Inland Wetlands Commission narrowly approved the 117 single-family home development at 20-60 Castle Hill Road in a 4-3 vote during its March 27 meeting.

The site is located on 136 acres, with the preserved portion including all of the land surrounding Taunton Lake. The development will also consist of a community center and other associated site improvements.

Developer George Trudell told the public last year that the proposed homes will be built on roughly 40 acres of the 132 acre property, with none of the homes located on roughly 75 acres nearest the lake. All 112 homes will be clustered together, with roughly 25 to 50 feet between them.

The specific regulation they will be using is 4.05.1, which allows residential open space developments. The homes will be clustered in one area of the development to maximize the open space surrounding it and would be a “multi-generational” development with homes between 1,800 and over 3,000 square feet. There will be large setbacks around the homes from the surrounding roads.

Trudell said the homes would fit the architectural style of the surrounding borough.

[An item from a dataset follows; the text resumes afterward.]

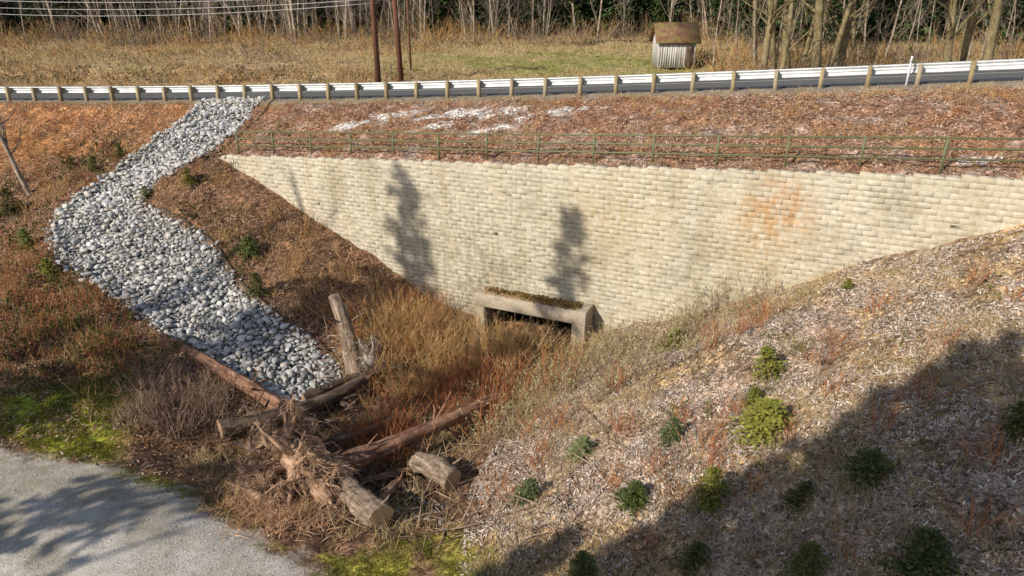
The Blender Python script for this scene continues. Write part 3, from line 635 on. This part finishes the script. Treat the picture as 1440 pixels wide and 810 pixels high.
for a,b_,k,s in [(1085,530,2,1.15),(1075,608,2,1.4),(1062,570,2,.7),(818,640,1,1.0),(942,620,1,.95),(740,705,1,1.0),(887,712,0,1.05),(1000,712,2,1.15),(1116,712,3,.85),(1218,672,3,.9),(1298,805,3,1.1),(1130,805,3,.95),(820,812,3,.95),(352,357,0,1.1),(362,414,3,1.1),(205,278,2,.8),(266,258,2,.9),(170,222,0,1.0),(132,240,0,1.1),(18,300,3,1.4),(40,345,0,1.2),(72,390,2,1.1),(1190,408,2,.6),(1430,610,3,.9),(945,492,2,1.2),(975,800,3,.9)]:
    q=hit(a,b_,-.03,H); w_=rng.uniform(.9,1.3); inst('young_cedar' if k==2 else 'young_fir',sml[k],q,(rng.normal(0,.12),rng.normal(0,.12),rng.uniform(0,6)),(s*w_,s*w_,s*rng.uniform(.7,.95)))
def zg(x,y): return float(H(np.array([x]),np.array([y]))[0])
for i in range(125):
    x=-95+190*(i+rng.random())/125; y=rng.uniform(95,114)
    inst('forest_fir',big[i%3],(x,y,zg(x,y)-.2),(0,0,rng.uniform(0,6)),rng.uniform(.75,1.15))
for x,y,s in [(-68,84,.8),(-62,86,.7),(-57,88,.6),(3,90,.6),(8,91,.8),(-8,92,.75),(13,90,.7),(-14,93,.6),(18,89,.55),(-75,86,.9),(-2,91,.7),(-35,94,.6),(5,93,.8),(11,93,.7),(16,92,.7),(-11,91,.6)]:
    inst('forest_fir',big[0 if s>.7 else 2],(x,y,zg(x,y)-.2),(0,0,x),s)
# ---------------------------------------------------------------- bare trees
def baretree(h,r,seed,lean=(0,0),lo=.25,depth=3,nb=14,spread=.75,bf=.5,wig=.07):
    rg=np.random.default_rng(seed); A_=Acc()
    def br(p,d,L_,r_,dep):
        n=7 if dep==0 else 4; pts=[p]; dd=d.copy()
        for i in range(n):
            dd=nrm(dd+rg.normal(0,wig if dep==0 else .16,3)+np.array([0,0,.03 if dep==0 else .08])); pts.append(pts[-1]+dd*L_/n)
        rad=np.linspace(r_,r_*.22,n+1); V,Q,T=tube(pts,rad,7 if dep==0 else (4 if dep==1 else 3),cap=False); A_.add(V,Q)
        if dep<depth:
            k=nb if dep==0 else (5 if dep==1 else 3)
            for j in range(k):
                t=rg.uniform(lo if dep==0 else .25,.97); i=min(int(t*n),n-1); q=pts[i]+(pts[i+1]-pts[i])*(t*n-i)
                ax=pts[i+1]-pts[i]; nd=nrm(nrm(ax)*.7+nrm(rg.normal(size=3))*spread); nd[2]=abs(nd[2])*.9+.1
                br(q,nrm(nd),L_*rg.uniform(.18,.36)*(1.15-.6*t if dep==0 else 1),max(r_*(1-.78*t)*bf,.008),dep+1)
    br(np.zeros(3),nrm(np.array([lean[0],lean[1],1.])),h,r,0)
    return A_.get()
ald=[]
for i in range(6):
    V,Fs=baretree(15,.085+.018*i,50+i,(rng.normal(0,.05),rng.normal(0,.05)),lo=.10,bf=.28,nb=18,spread=.6,wig=.05); ald.append(mk('alder%d'%i,V,Fs,M_alder,link=False,smooth=True))
big2=[]
for i in range(3):
    V,Fs=baretree(19,.34,80+i,(rng.normal(0,.08),0),lo=.16,nb=16,bf=.33,spread=.6,wig=.06); big2.append(mk('maple%d'%i,V,Fs,M_mossb,link=False,smooth=True))
for i in range(300):
    x=rng.uniform(-82,-8) if i<200 else rng.uniform(-8,62); y=rng.uniform(82,96)
    if rng.random()<.3 and fbm(np.array([x]),np.array([y]),.08,2,3)[0]<.5: continue
    inst('bare_alder',ald[i%6],(x,y,zg(x,y)-.1),(rng.normal(0,.09),rng.normal(0,.09),rng.uniform(0,6)),rng.uniform(.45,1.15))
for a,s,y in [(1075,1,52),(1090,.9,54),(1110,1.1,51),(1128,.8,55),(1150,1.2,50),(1180,1.0,53),(1340,1.0,46),(1352,1.1,49),(1392,1.1,44),(1065,.8,56),(1140,.9,57),(1200,.7,58),(1100,.7,49),(1165,.8,51)]:
    q=gy(a,85,y); inst('mossy_maple',big2[int(a)%3],(q[0],y,zg(q[0],y)-.2),(rng.normal(0,.06),rng.normal(0,.12),rng.uniform(0,6)),(s*.85,s*.85,s))
for a in range(990,1440,15):
    y=rng.uniform(54,80); q=gy(a,70,y); inst('bare_alder',ald[a%6],(q[0],y,zg(q[0],y)-.1),(0,rng.normal(0,.08),rng.uniform(0,6)),rng.uniform(.45,.8))
for a in range(1010,1500,22):
    y=rng.uniform(74,90); q=gy(a,60,y); inst('forest_fir',big[a%3],(q[0],y,zg(q[0],y)-.1),(0,0,a),rng.uniform(.6,.9))
V,Fs=baretree(8,.14,5,(-.22,.1),lo=.2,nb=22,bf=.4); tl=mk('leaning_birch',V,Fs,M_alder,smooth=True); q=hit(42,272,-.1,H); tl.location=q
# trees behind the viewpoint, toward the sun
SD=np.array([.75,.66]); SD/=np.linalg.norm(SD); EL=math.radians(33); TE=math.tan(EL)
def shade(name,me,h,target,Ld,s2=1,rz=None):
    base=target[:2]-SD*Ld; top=target[2]+Ld*TE; zb=zg(*base); k=(top-zb)/h
    inst(name,me,(base[0],base[1],zb-.2),(0,0,rng.uniform(0,6)),(k*s2,k*s2,k))
for i,(a,b_) in enumerate([(690,800),(760,765),(830,735),(890,742),(960,705),(1010,680),(1075,650),(1130,612),(1200,585),(1260,540),(1330,512),(1390,478),(1440,462),(1500,450),(1580,440),(900,790),(1100,740),(1250,700),(1400,640)]):
    tg=hit(a,b_,0,H); shade('tall_fir',big[i%3],(27,25,22)[i%3],tg,rng.uniform(30,40),rng.uniform(.6,.85))
def wallpt(a,b_):
    d=ray(a,b_); t=(28.5)/(d[1]+.46*d[0]); return np.array([0,0,CZ])+d*t
shade('tall_fir',big[3],26,wallpt(806,286),37,.72)
shade('tall_fir',big[3],26,wallpt(562,230),40,.75)
shade('tall_fir',big[3],26,wallpt(590,300),43,.55)
shade('bare_maple',big2[0],19,wallpt(490,215),38,.9)
for a,b_ in [(40,700),(170,740),(280,790)]:
    shade('bare_maple',big2[1],19,hit(a,b_,0,H),30,.8)
# ---------------------------------------------------------------- logs
def log(name,p0,p1,r0,r1,mat,k=22,knots=3,seed=0,rough_=.035):
    p0=np.array(p0,float);p1=np.array(p1,float); L_=np.linalg.norm(p1-p0); rg=np.random.default_rng(seed); n=max(8,int(L_/.11))
    V=[];sg=rg.uniform(0,6,6); bend=rg.normal(0,.045,2); ww=rg.normal(0,.02,(n+1,k)); ww=(ww+np.roll(ww,1,0)+np.roll(ww,2,0))/1.3
    for i in range(n+1):
        t=i/n; r=(r0+(r1-r0)*t)*(1+.06*math.sin(t*9+sg[3])+.04*math.sin(t*23+sg[4]))
        for j in range(k):
            th=2*PI*j/k; f=1+.06*math.sin(3*th+sg[0]+t*2)+.05*math.sin(5*th+sg[1]-t*3)+.04*math.sin(9*th+sg[2]+t*5)+rg.normal(0,rough_*.6)+ww[i,j]*1.5
            V.append((r*f*math.cos(th)+bend[0]*L_*math.sin(PI*t),r*f*math.sin(th)+bend[1]*L_*math.sin(PI*t),L_*t))
    Q=[[i*k+j,i*k+(j+1)%k,(i+1)*k+(j+1)%k,(i+1)*k+j] for i in range(n) for j in range(k)]; c=len(V); V+= [(0,0,-.004),(0,0,L_+.004)]
    T=[[c,(j+1)%k,j] for j in range(k)]+[[c+1,n*k+j,n*k+(j+1)%k] for j in range(k)]
    A_=Acc(); A_.add(V,Q)
    for q in range(knots):
        t=rg.uniform(.1,.9); th=rg.uniform(0,6); d=np.array([math.cos(th),math.sin(th),rg.uniform(.2,1.)]); s=np.array([0,0,L_*t]); rr_=(r0+(r1-r0)*t); ln=rg.uniform(.08,.7)
        v,q_,t_=tube([s+d*rr_*.6,s+d*(rr_+ln*.5),s+d*(rr_+ln)+rg.normal(0,.06,3)],[.05,.035,.012],6,cap=False); A_.add(v,q_)
    Vv,Fs=A_.get(); nq=len(Fs[0]); Fs.append(np.array(T))
    ob=mk(name,Vv,Fs,[mat,M_cut],smooth=True,midx=np.r_[np.zeros(nq),np.ones(len(T))])
    me=ob.data; sm_=np.ones(len(me.polygons),bool); sm_[nq:]=False; me.polygons.foreach_set('use_smooth',sm_)
    d=Vector((p1-p0)/L_); ob.rotation_euler=d.to_track_quat('Z','Y').to_euler(); ob.location=p0; return ob
h_=lambda a,b_,o: hit(a,b_,o,H)
log('upright_log',h_(500,528,.0),gy(470,415,25.6),.36,.24,M_bark,seed=1,knots=6)
log('fallen_log',h_(228,478,.15),h_(400,583,.25),.18,.27,M_barkR,seed=2,knots=8)
log('fallen_log',h_(312,618,.45),h_(520,548,.6),.32,.22,M_barkD,seed=3,knots=9)
log('fallen_log',h_(430,582,.6),h_(575,530,.55),.2,.1,M_barkD,seed=13,knots=8)
log('fallen_log',gz(440,668,1.1),gz(700,558,.9),.32,.2,M_barkR,seed=4,knots=9)
log('sawn_log',gz(478,672,1.1),h_(538,742,.36),.32,.40,M_bark,seed=5)
log('sawn_log',gz(585,650,.6),h_(638,690,.36),.32,.38,M_bark,seed=6)
log('sawn_log',h_(530,720,.15),h_(563,685,.2),.13,.15,M_barkR,seed=7)
log('fallen_log',h_(505,690,.3),h_(600,665,.3),.12,.07,M_barkR,seed=8,knots=5)
log('fallen_log',h_(350,600,.5),h_(470,610,.5),.12,.06,M_bark,seed=18,knots=6)
log('fallen_log',h_(440,560,.3),h_(500,590,.5),.14,.07,M_barkD,seed=19,knots=6)
log('fallen_log',h_(470,640,.6),h_(570,600,.7),.13,.06,M_bark,seed=20,knots=6)
log('fallen_log',h_(640,470,.3),h_(560,520,.5),.10,.05,M_barkR,seed=21,knots=6)
def rootwad(name,c,ax,R,n,mat,seed,fib=200,fr=.010):
    rg=np.random.default_rng(seed); c=np.array(c,float); ax=nrm(np.array(ax,float)); a=nrm(np.cross(ax,[0,0,1])); b_=np.cross(a,ax); A_=Acc(); ends=[]
    V,Q,T=tube([c-ax*.9,c-ax*.3,c,c+ax*.2],[R*.25,R*.33,R*.45,R*.3],12); A_.add(V+rg.normal(0,.03,V.shape),Q,T)
    def rt(p,d,L_,r,dep):
        pts=[p];dd=d
        for i in range(5): dd=nrm(dd+rg.normal(0,.28,3)); pts.append(pts[-1]+dd*L_/5)
        V,Q,T=tube(pts,np.linspace(r,r*.2,6),6 if dep==0 else 4); A_.add(V,Q,T); ends.extend(pts[1:])
        if dep<2:
            for _ in range(3): i=rg.integers(1,5); rt(pts[i],nrm(dd+rg.normal(0,.7,3)),L_*rg.uniform(.3,.6),r*.45,dep+1)
    for i in range(n):
        th=2*PI*i/n+rg.normal(0,.25); d=a*math.cos(th)+b_*math.sin(th)+ax*rg.uniform(-.1,.45); rt(c+d*R*.2,nrm(d),R*rg.uniform(.5,1.0),R*rg.uniform(.05,.11),0)
    ends=np.array(ends); i=rg.integers(0,len(ends),fib); V,Fq=stems(ends[i],nrm(rg.normal(size=(fib,3))+np.array([0,0,-.3])),rg.uniform(.15,.6,fib),np.c_[rg.normal(0,.3,(fib,2)),-rg.uniform(.1,.6,fib)],np.full(fib,fr),3); A_.add(V,Fq)
    return A_.make(name,mat)
rc=gz(410,645,1.6); rootwad('uprooted_root_wad',rc,(-.6,-.75,.2),1.85,30,M_root,3,2600)
rc=gz(455,690,1.0); rootwad('uprooted_root_wad',rc,(-.3,-.9,.1),1.1,16,M_root,9,900)
rc=gz(365,690,.9); rootwad('uprooted_root_wad',rc,(-.6,-.7,.5),1.1,16,M_root,19,1600)
rc=gz(430,610,1.0); rootwad('uprooted_root_wad',rc,(-.2,-.3,.9),.9,14,M_barkD,29,400)
rc=gz(520,505,1.1); rootwad('weathered_root_wad',rc,(.5,-.7,.4),.8,15,island('grey_root',[(.14,.11,.09),(.36,.30,.25),(.5,.43,.36)],.9),5,400)
q=[hp(395+rng.normal(0,38),712+rng.normal(0,20)) for _ in range(420)]; tufts('root_fibres',np.array(q),island('root_fibre',[(.34,.17,.08),(.58,.34,.19),(.70,.48,.31)],.9),16,(.15,.5),.12,.9,.012)
M=700; q=np.array([hp(rng.uniform(420,860),rng.uniform(470,760)) for _ in range(M)]); z=H(q[:,0],q[:,1])+.05
V,Fq=stems(np.c_[q,z],nrm(np.c_[rng.normal(size=(M,2)),rng.uniform(0,.35,M)]),rng.uniform(.3,1.6,M),rng.normal(0,.12,(M,3)),rng.uniform(.008,.035,M),4); mk('fallen_sticks',V,Fq,M_tw_gry)
def wattle(l,r=.09):
    P=[hit(a,b_,.04,H) for a,b_ in l]; pts=[]
    for i in range(len(P)-1):
        for t in np.linspace(0,1,8)[:-1]:
            w=P[i]*(1-t)+P[i+1]*t; w[2]=zg(w[0],w[1])+.03; pts.append(w)
    V,Q,T=tube(pts,r,8); mk('straw_wattle',V+rng.normal(0,.018,V.shape),[Q,T],M_barkD,smooth=True)
wattle([(199,288),(259,310),(307,349),(337,397),(382,439),(440,475),(466,500)],.075)
wattle([(384,142),(339,188),(284,229),(234,262)],.05)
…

The development will have pickleball courts, a pool, a clubhouse, and a one-acre green, among other amenities available to residents.

Trudell noted that the plan to develop the western end of the property in a cluster and leave the area near the lake untouched has been responded to favorably by the neighbors and Borough officials.

The Newtown Bee reached out to Trudell on April 17 for comment on the NFA’s appeal, and Trudell said the NFA was a “good organization” and he was hoping to work with the organization to “work out” their concerns.

“I reached out to the NFA and we are working closely with them to work out any concerns,” said Trudell. “We’re both looking guys, we’ll work out whatever we need to do.”

Chris Gardner, senior burgess on the Borough of Newtown’s Board of Burgesses, said the borough is in “wait and see mode.” The borough’s zoning commission was going to take up the Castle Hill application tonight, but Gardner believes they won’t be able to while the appeal is in progress.

“We’ll take things as they come,” said Gardner.